▶ **YOUR INSTRUCTIONS**: Transcribe every line exactly and omit anything that is a picture.
====== DATA EXTRACT
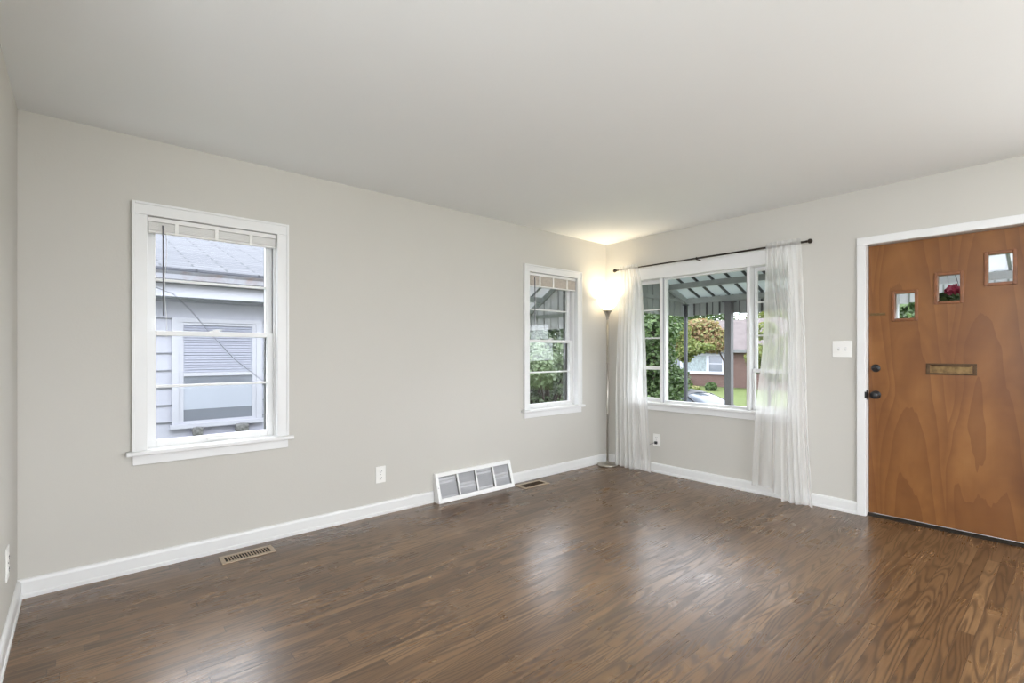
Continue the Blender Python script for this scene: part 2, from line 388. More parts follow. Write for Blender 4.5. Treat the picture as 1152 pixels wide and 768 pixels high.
# ------------------------------------------------------------------ room shell
AO = (0.278, 0.966, 0.675, 2.003)        # window openings: u0, u1, z0, z1
BO = (3.238, 3.926, 0.675, 2.003)
RO = (1.57, 3.10, 0.715, 1.98)
DO = (0.12, 1.032, 0.0, 2.03)
e = 0.012
wall_holes('wall_left', FL, XW - TW, XR + TW, -0.02, 2.62, [(o[0] - e, o[1] + e, o[2] - e, o[3] + e) for o in (AO, BO)], M['wall'], 'greige painted wall with two narrow white windows')
wall_holes('wall_right', FR, -3.0 - TW, YL - 0.001, -0.02, 2.62, [(RO[0] - e, RO[1] + e, RO[2] - e, RO[3] + e), (DO[0] - e, DO[1] + e, -0.02, DO[3] + e)], M['wall'], 'greige painted wall with the wide front window and the wooden door')
struct(MB().box((XW - TW, 1.2, -0.02), (XW, YL - 0.001, 2.62)).build('wall_near_left', M['wall']), 'narrow sliver of greige wall at the left edge of the room', 'wall')
wall_holes('wall_back', lambda u, v, z: (u, -3.0 - v, z), -3.2 - TW, XR, -0.02, 2.62, [(-0.4, 3.6, 0.6, 2.3)], M['wall'], 'greige wall behind the viewer with a wide opening added for fill light')  # unseen opening, put in for the rear fill light
wall_holes('wall_side', lambda u, v, z: (-3.2 - v, u, z), -3.0, 1.2 + TW, -0.02, 2.62, [(-2.4, 0.6, 0.6, 2.3)], M['wall'], 'greige side wall behind the viewer with a wide opening added for fill light')  # opening made up to hold the side fill light
struct(MB().box((-3.2, 1.2, -0.02), (XW - TW, 1.2 + TW, 2.62)).build('wall_inner', M['wall']), 'greige wall of the room behind the viewer', 'wall')
struct(MB().prism([(-3.3, -3.1), (XR + 0.055, -3.1), (XR + 0.055, YL + 0.05), (XW - 0.05, YL + 0.05), (XW - 0.05, 1.25), (-3.3, 1.25)], 'z', -0.12, 0.0).build('floor', M['floor'], origin=(0, 0, 0)), 'brown oak strip floor with a soft sheen', 'floor')
cz = lambda x, y: 2.431 + 0.0085 * (YL - y) - 0.0016 * (XR - x) * ((y + 3) / 6.5) * -1
m = MB(); c4 = [(-3.3, -3.1), (-3.3, YL + 0.1), (XR + 0.1, -3.1), (XR + 0.1, YL + 0.1)]
m.hexa([(x, y, z_) for x, y in c4 for z_ in (cz(x, y), cz(x, y) + 0.12)])
struct(m.build('ceiling', M['ceiling']), 'smooth white painted ceiling', 'ceiling')

# baseboards with a slightly rounded top and a shoe step
BP = [(0, 0), (0.020, 0), (0.020, 0.018), (0.015, 0.024), (0.015, 0.078), (0.011, 0.090), (0.004, 0.095), (0, 0.095)]
def baseboard(name, f, u0, u1, label):
    m = MB(f); m.prism([(-a, b) for a, b in BP], 'x', u0, u1)
    return struct(m.build(name, M['trim']), label, 'baseboard')
baseboard('baseboard_left', FL, XW, 2.165, 'white baseboard along the long wall, left of the wall register')
baseboard('baseboard_left.001', FL, 2.985, XR, 'white baseboard along the long wall, between register and corner')
baseboard('baseboard_right', FR, 1.088, YL - 0.02, 'white baseboard under the wide front window')
baseboard('baseboard_near_left', lambda u, v, z: (XW - v, u, z), 1.2, YL - 0.02, 'white baseboard at the far left edge')
baseboard('baseboard_back', FR, -3.0, 0.065, 'white baseboard beyond the front door')

# ------------------------------------------------------------------ windows
def casing(f, op, w_, root, stool_out=0.05, head=None, hang=0.012):
    u0, u1, z0, z1 = op; h = head or w_
    m = MB(f)
    m.box((u0 - w_, -0.020, z0), (u0, 0.0, z1)); m.box((u1, -0.020, z0), (u1 + w_, 0.0, z1)); m.box((u0 - w_, -0.020, z1), (u1 + w_, 0.0, z1 + h))
    # thin raised outer edge
    m.box((u0 - w_ - 0.004, -0.026, z0), (u0 - w_ + 0.010, 0.0, z1 + h + 0.004)); m.box((u1 + w_ - 0.010, -0.026, z0), (u1 + w_ + 0.004, 0.0, z1 + h + 0.004))
    m.box((u0 - w_ + 0.010, -0.026, z1 + h - 0.010), (u1 + w_ - 0.010, 0.0, z1 + h + 0.004))
    m.build('window_frame', M['trim'], root, bevel=0.003)
    m = MB(f)   # lining of the opening
    m.box((u0 - e, 0, z0 - e), (u0, TW, z1 + e)); m.box((u1, 0, z0 - e), (u1 + e, TW, z1 + e)); m.box((u0, 0, z1), (u1, TW, z1 + e)); m.box((u0, 0.02, z0 - e), (u1, TW + 0.03, z0 + 0.004))
    # stops beside the sash
    m.box((u0, 0.034, z0), (u0 + 0.010, 0.046, z1)); m.box((u1 - 0.010, 0.034, z0), (u1, 0.046, z1))
    m.build('window_jamb', M['trim'], root)
    m = MB(f); m.box((u0 - w_ - 0.03, -stool_out, z0 - 0.024), (u1 + w_ + 0.03, 0.02, z0)); m.build('window_sill', M['trim'], root, bevel=0.006, seg=3)
    m = MB(f); m.box((u0 - w_, -0.018, z0 - 0.08), (u1 + w_, 0.0, z0 - 0.024)); m.build('window_apron', M['trim'], root, bevel=0.003)
def sash(f, u0, u1, z0, z1, v, st, bot, top, munt, root, name='sash', mat='trim', th=0.032, vm=()):
    m = MB(f)
    m.box((u0, v, z0), (u0 + st, v + th, z1)); m.box((u1 - st, v, z0), (u1, v + th, z1))
    m.box((u0 + st, v, z0), (u1 - st, v + th, z0 + bot)); m.box((u0 + st, v, z1 - top), (u1 - st, v + th, z1))
    s_ = m.build(name, M[mat], root, bevel=0.003)
    for zz in munt:
        m = MB(f); m.box((u0 + st, v + 0.006, zz - 0.007), (u1 - st, v + 0.026, zz + 0.007)); m.build('muntin', M[mat], s_, bevel=0.002)
    m = MB(f); m.box((u0 + st - 0.004, v + 0.014, z0 + bot - 0.004), (u1 - st + 0.004, v + 0.017, z1 - top + 0.004)); m.build('glass_pane', M['glass'], s_)
    return s_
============
▶ **SOLUTION**:
Continue the Blender Python script for this scene: part 2, from line 388. More parts follow. Write for Blender 4.5. Treat the picture as 1152 pixels wide and 768 pixels high.
# ------------------------------------------------------------------ room shell
AO = (0.278, 0.966, 0.675, 2.003)        # window openings: u0, u1, z0, z1
BO = (3.238, 3.926, 0.675, 2.003)
RO = (1.57, 3.10, 0.715, 1.98)
DO = (0.12, 1.032, 0.0, 2.03)
e = 0.012
wall_holes('wall_left', FL, XW - TW, XR + TW, -0.02, 2.62, [(o[0] - e, o[1] + e, o[2] - e, o[3] + e) for o in (AO, BO)], M['wall'], 'greige painted wall with two narrow white windows')
wall_holes('wall_right', FR, -3.0 - TW, YL - 0.001, -0.02, 2.62, [(RO[0] - e, RO[1] + e, RO[2] - e, RO[3] + e), (DO[0] - e, DO[1] + e, -0.02, DO[3] + e)], M['wall'], 'greige painted wall with the wide front window and the wooden door')
struct(MB().box((XW - TW, 1.2, -0.02), (XW, YL - 0.001, 2.62)).build('wall_near_left', M['wall']), 'narrow sliver of greige wall at the left edge of the room', 'wall')
wall_holes('wall_back', lambda u, v, z: (u, -3.0 - v, z), -3.2 - TW, XR, -0.02, 2.62, [(-0.4, 3.6, 0.6, 2.3)], M['wall'], 'greige wall behind the viewer with a wide opening added for fill light')  # unseen opening, put in for the rear fill light
wall_holes('wall_side', lambda u, v, z: (-3.2 - v, u, z), -3.0, 1.2 + TW, -0.02, 2.62, [(-2.4, 0.6, 0.6, 2.3)], M['wall'], 'greige side wall behind the viewer with a wide opening added for fill light')  # opening made up to hold the side fill light
struct(MB().box((-3.2, 1.2, -0.02), (XW - TW, 1.2 + TW, 2.62)).build('wall_inner', M['wall']), 'greige wall of the room behind the viewer', 'wall')
struct(MB().prism([(-3.3, -3.1), (XR + 0.055, -3.1), (XR + 0.055, YL + 0.05), (XW - 0.05, YL + 0.05), (XW - 0.05, 1.25), (-3.3, 1.25)], 'z', -0.12, 0.0).build('floor', M['floor'], origin=(0, 0, 0)), 'brown oak strip floor with a soft sheen', 'floor')
cz = lambda x, y: 2.431 + 0.0085 * (YL - y) - 0.0016 * (XR - x) * ((y + 3) / 6.5) * -1
m = MB(); c4 = [(-3.3, -3.1), (-3.3, YL + 0.1), (XR + 0.1, -3.1), (XR + 0.1, YL + 0.1)]
m.hexa([(x, y, z_) for x, y in c4 for z_ in (cz(x, y), cz(x, y) + 0.12)])
struct(m.build('ceiling', M['ceiling']), 'smooth white painted ceiling', 'ceiling')

# baseboards with a slightly rounded top and a shoe step
BP = [(0, 0), (0.020, 0), (0.020, 0.018), (0.015, 0.024), (0.015, 0.078), (0.011, 0.090), (0.004, 0.095), (0, 0.095)]
def baseboard(name, f, u0, u1, label):
    m = MB(f); m.prism([(-a, b) for a, b in BP], 'x', u0, u1)
    return struct(m.build(name, M['trim']), label, 'baseboard')
baseboard('baseboard_left', FL, XW, 2.165, 'white baseboard along the long wall, left of the wall register')
baseboard('baseboard_left.001', FL, 2.985, XR, 'white baseboard along the long wall, between register and corner')
baseboard('baseboard_right', FR, 1.088, YL - 0.02, 'white baseboard under the wide front window')
baseboard('baseboard_near_left', lambda u, v, z: (XW - v, u, z), 1.2, YL - 0.02, 'white baseboard at the far left edge')
baseboard('baseboard_back', FR, -3.0, 0.065, 'white baseboard beyond the front door')

# ------------------------------------------------------------------ windows
def casing(f, op, w_, root, stool_out=0.05, head=None, hang=0.012):
    u0, u1, z0, z1 = op; h = head or w_
    m = MB(f)
    m.box((u0 - w_, -0.020, z0), (u0, 0.0, z1)); m.box((u1, -0.020, z0), (u1 + w_, 0.0, z1)); m.box((u0 - w_, -0.020, z1), (u1 + w_, 0.0, z1 + h))
    # thin raised outer edge
    m.box((u0 - w_ - 0.004, -0.026, z0), (u0 - w_ + 0.010, 0.0, z1 + h + 0.004)); m.box((u1 + w_ - 0.010, -0.026, z0), (u1 + w_ + 0.004, 0.0, z1 + h + 0.004))
    m.box((u0 - w_ + 0.010, -0.026, z1 + h - 0.010), (u1 + w_ - 0.010, 0.0, z1 + h + 0.004))
    m.build('window_frame', M['trim'], root, bevel=0.003)
    m = MB(f)   # lining of the opening
    m.box((u0 - e, 0, z0 - e), (u0, TW, z1 + e)); m.box((u1, 0, z0 - e), (u1 + e, TW, z1 + e)); m.box((u0, 0, z1), (u1, TW, z1 + e)); m.box((u0, 0.02, z0 - e), (u1, TW + 0.03, z0 + 0.004))
    # stops beside the sash
    m.box((u0, 0.034, z0), (u0 + 0.010, 0.046, z1)); m.box((u1 - 0.010, 0.034, z0), (u1, 0.046, z1))
    m.build('window_jamb', M['trim'], root)
    m = MB(f); m.box((u0 - w_ - 0.03, -stool_out, z0 - 0.024), (u1 + w_ + 0.03, 0.02, z0)); m.build('window_sill', M['trim'], root, bevel=0.006, seg=3)
    m = MB(f); m.box((u0 - w_, -0.018, z0 - 0.08), (u1 + w_, 0.0, z0 - 0.024)); m.build('window_apron', M['trim'], root, bevel=0.003)
def sash(f, u0, u1, z0, z1, v, st, bot, top, munt, root, name='sash', mat='trim', th=0.032, vm=()):
    m = MB(f)
    m.box((u0, v, z0), (u0 + st, v + th, z1)); m.box((u1 - st, v, z0), (u1, v + th, z1))
    m.box((u0 + st, v, z0), (u1 - st, v + th, z0 + bot)); m.box((u0 + st, v, z1 - top), (u1 - st, v + th, z1))
    s_ = m.build(name, M[mat], root, bevel=0.003)
    for zz in munt:
        m = MB(f); m.box((u0 + st, v + 0.006, zz - 0.007), (u1 - st, v + 0.026, zz + 0.007)); m.build('muntin', M[mat], s_, bevel=0.002)
    m = MB(f); m.box((u0 + st - 0.004, v + 0.014, z0 + bot - 0.004), (u1 - st + 0.004, v + 0.017, z1 - top + 0.004)); m.build('glass_pane', M['glass'], s_)
    return s_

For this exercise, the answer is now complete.